** Begin **

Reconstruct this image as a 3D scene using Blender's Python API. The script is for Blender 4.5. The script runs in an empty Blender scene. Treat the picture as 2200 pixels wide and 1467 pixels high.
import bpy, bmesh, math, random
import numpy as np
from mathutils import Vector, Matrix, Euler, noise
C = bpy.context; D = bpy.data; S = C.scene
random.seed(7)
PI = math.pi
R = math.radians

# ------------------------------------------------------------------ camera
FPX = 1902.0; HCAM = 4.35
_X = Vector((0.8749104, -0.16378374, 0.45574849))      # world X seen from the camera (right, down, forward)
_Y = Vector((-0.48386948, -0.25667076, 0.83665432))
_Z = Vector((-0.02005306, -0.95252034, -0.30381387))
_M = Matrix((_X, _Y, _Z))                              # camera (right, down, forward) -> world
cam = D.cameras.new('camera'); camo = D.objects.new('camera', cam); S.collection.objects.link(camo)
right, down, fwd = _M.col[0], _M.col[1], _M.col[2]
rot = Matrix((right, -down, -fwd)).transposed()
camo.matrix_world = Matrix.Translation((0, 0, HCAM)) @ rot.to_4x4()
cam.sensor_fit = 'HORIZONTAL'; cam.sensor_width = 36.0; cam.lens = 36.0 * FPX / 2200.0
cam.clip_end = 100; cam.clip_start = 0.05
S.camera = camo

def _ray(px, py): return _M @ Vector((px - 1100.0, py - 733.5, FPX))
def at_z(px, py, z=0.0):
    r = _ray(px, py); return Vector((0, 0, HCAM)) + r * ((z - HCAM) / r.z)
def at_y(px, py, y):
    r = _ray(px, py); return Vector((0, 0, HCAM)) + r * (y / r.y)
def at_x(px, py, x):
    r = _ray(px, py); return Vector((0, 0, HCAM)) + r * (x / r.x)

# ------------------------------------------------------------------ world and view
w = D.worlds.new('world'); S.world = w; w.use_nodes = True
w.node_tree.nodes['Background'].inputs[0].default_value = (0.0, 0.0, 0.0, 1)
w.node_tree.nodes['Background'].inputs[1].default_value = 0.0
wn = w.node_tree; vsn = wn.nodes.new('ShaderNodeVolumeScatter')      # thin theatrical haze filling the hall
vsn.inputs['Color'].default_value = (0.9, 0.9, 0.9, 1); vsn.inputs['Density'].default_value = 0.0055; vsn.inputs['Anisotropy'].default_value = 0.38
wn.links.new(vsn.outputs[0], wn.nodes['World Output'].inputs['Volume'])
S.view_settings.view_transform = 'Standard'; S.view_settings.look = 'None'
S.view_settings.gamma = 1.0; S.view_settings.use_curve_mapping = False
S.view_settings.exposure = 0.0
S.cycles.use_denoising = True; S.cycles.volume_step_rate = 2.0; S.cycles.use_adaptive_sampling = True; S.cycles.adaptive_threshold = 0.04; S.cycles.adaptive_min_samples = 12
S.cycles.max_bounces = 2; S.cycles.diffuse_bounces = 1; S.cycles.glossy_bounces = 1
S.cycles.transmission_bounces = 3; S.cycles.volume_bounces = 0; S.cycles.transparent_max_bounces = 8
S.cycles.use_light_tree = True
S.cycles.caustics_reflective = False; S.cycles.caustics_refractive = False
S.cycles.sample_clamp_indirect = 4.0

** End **

_Task description_: Your task is to repeat each line of the material exactly.

_Answer_:
Reconstruct this image as a 3D scene using Blender's Python API. The script is for Blender 4.5. The script runs in an empty Blender scene. Treat the picture as 2200 pixels wide and 1467 pixels high.
import bpy, bmesh, math, random
import numpy as np
from mathutils import Vector, Matrix, Euler, noise
C = bpy.context; D = bpy.data; S = C.scene
random.seed(7)
PI = math.pi
R = math.radians

# ------------------------------------------------------------------ camera
FPX = 1902.0; HCAM = 4.35
_X = Vector((0.8749104, -0.16378374, 0.45574849))      # world X seen from the camera (right, down, forward)
_Y = Vector((-0.48386948, -0.25667076, 0.83665432))
_Z = Vector((-0.02005306, -0.95252034, -0.30381387))
_M = Matrix((_X, _Y, _Z))                              # camera (right, down, forward) -> world
cam = D.cameras.new('camera'); camo = D.objects.new('camera', cam); S.collection.objects.link(camo)
right, down, fwd = _M.col[0], _M.col[1], _M.col[2]
rot = Matrix((right, -down, -fwd)).transposed()
camo.matrix_world = Matrix.Translation((0, 0, HCAM)) @ rot.to_4x4()
cam.sensor_fit = 'HORIZONTAL'; cam.sensor_width = 36.0; cam.lens = 36.0 * FPX / 2200.0
cam.clip_end = 100; cam.clip_start = 0.05
S.camera = camo

def _ray(px, py): return _M @ Vector((px - 1100.0, py - 733.5, FPX))
def at_z(px, py, z=0.0):
    r = _ray(px, py); return Vector((0, 0, HCAM)) + r * ((z - HCAM) / r.z)
def at_y(px, py, y):
    r = _ray(px, py); return Vector((0, 0, HCAM)) + r * (y / r.y)
def at_x(px, py, x):
    r = _ray(px, py); return Vector((0, 0, HCAM)) + r * (x / r.x)

# ------------------------------------------------------------------ world and view
w = D.worlds.new('world'); S.world = w; w.use_nodes = True
w.node_tree.nodes['Background'].inputs[0].default_value = (0.0, 0.0, 0.0, 1)
w.node_tree.nodes['Background'].inputs[1].default_value = 0.0
wn = w.node_tree; vsn = wn.nodes.new('ShaderNodeVolumeScatter')      # thin theatrical haze filling the hall
vsn.inputs['Color'].default_value = (0.9, 0.9, 0.9, 1); vsn.inputs['Density'].default_value = 0.0055; vsn.inputs['Anisotropy'].default_value = 0.38
wn.links.new(vsn.outputs[0], wn.nodes['World Output'].inputs['Volume'])
S.view_settings.view_transform = 'Standard'; S.view_settings.look = 'None'
S.view_settings.gamma = 1.0; S.view_settings.use_curve_mapping = False
S.view_settings.exposure = 0.0
S.cycles.use_denoising = True; S.cycles.volume_step_rate = 2.0; S.cycles.use_adaptive_sampling = True; S.cycles.adaptive_threshold = 0.04; S.cycles.adaptive_min_samples = 12
S.cycles.max_bounces = 2; S.cycles.diffuse_bounces = 1; S.cycles.glossy_bounces = 1
S.cycles.transmission_bounces = 3; S.cycles.volume_bounces = 0; S.cycles.transparent_max_bounces = 8
S.cycles.use_light_tree = True
S.cycles.caustics_reflective = False; S.cycles.caustics_refractive = False
S.cycles.sample_clamp_indirect = 4.0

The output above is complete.